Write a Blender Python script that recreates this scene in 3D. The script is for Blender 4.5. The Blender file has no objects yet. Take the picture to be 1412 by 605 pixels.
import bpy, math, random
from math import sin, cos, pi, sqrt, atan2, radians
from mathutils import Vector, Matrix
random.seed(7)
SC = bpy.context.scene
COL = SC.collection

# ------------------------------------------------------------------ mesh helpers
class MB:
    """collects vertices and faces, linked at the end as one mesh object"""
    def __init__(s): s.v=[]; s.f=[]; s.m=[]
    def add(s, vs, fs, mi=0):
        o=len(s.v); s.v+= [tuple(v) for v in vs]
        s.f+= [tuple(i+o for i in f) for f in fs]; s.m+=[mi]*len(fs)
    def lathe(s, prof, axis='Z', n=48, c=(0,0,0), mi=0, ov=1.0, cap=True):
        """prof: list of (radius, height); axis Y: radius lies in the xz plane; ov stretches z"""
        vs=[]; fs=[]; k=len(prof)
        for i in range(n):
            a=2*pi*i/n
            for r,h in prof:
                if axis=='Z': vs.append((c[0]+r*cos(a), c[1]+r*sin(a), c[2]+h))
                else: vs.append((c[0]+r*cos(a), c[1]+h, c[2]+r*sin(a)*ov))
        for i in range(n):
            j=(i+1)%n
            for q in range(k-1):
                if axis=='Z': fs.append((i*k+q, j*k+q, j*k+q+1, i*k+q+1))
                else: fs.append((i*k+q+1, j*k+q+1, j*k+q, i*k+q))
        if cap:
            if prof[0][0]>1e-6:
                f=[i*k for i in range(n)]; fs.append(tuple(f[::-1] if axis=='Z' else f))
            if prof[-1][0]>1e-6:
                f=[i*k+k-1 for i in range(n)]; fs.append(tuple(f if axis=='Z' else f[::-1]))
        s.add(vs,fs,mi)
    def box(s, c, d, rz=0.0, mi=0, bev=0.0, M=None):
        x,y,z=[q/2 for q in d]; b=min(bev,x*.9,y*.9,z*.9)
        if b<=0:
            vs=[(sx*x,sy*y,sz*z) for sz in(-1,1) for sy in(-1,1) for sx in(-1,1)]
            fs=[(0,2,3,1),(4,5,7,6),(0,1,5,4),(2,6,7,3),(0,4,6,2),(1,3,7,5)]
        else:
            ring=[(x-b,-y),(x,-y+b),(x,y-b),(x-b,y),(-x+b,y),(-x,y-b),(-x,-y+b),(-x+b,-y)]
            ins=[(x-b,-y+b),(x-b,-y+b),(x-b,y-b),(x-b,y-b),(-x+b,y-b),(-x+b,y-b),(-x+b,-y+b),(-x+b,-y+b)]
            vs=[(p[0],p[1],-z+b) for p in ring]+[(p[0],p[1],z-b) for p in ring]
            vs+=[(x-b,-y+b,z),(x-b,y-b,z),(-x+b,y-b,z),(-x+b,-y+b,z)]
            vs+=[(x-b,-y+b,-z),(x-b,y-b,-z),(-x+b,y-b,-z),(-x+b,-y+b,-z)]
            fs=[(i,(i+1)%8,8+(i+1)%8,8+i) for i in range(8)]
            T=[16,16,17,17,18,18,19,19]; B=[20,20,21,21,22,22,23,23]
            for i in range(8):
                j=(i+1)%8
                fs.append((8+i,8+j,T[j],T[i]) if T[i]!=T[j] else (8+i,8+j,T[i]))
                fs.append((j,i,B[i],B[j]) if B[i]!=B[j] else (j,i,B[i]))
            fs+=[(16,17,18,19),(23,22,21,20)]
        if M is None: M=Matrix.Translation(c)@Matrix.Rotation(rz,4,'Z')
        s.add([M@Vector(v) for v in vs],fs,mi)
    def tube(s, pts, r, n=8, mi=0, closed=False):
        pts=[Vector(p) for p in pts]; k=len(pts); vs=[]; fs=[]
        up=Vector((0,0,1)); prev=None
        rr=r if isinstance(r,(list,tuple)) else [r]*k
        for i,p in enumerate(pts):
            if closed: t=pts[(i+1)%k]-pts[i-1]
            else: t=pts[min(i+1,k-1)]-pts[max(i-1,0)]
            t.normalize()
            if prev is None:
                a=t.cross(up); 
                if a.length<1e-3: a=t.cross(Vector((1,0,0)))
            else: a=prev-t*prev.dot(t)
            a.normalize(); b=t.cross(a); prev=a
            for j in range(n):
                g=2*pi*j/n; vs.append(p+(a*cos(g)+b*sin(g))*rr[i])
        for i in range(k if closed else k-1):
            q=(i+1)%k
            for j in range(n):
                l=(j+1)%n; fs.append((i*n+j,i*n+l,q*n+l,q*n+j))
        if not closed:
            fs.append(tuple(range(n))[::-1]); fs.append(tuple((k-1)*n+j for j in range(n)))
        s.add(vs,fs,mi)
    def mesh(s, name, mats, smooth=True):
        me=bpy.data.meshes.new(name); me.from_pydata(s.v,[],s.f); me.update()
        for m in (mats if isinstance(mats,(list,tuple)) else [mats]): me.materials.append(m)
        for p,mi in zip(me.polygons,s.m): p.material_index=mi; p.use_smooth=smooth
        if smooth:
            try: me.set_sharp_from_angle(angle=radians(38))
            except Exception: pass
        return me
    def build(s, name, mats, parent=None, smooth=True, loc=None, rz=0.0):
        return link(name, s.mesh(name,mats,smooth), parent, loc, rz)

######

## EXERCISE
Reprint the data above from the opening line to the line holding "COL = SC.collection", inclusive, and nothing else.

## RESULT FOR THIS TASK
Write a Blender Python script that recreates this scene in 3D. The script is for Blender 4.5. The Blender file has no objects yet. Take the picture to be 1412 by 605 pixels.
import bpy, math, random
from math import sin, cos, pi, sqrt, atan2, radians
from mathutils import Vector, Matrix
random.seed(7)
SC = bpy.context.scene
COL = SC.collection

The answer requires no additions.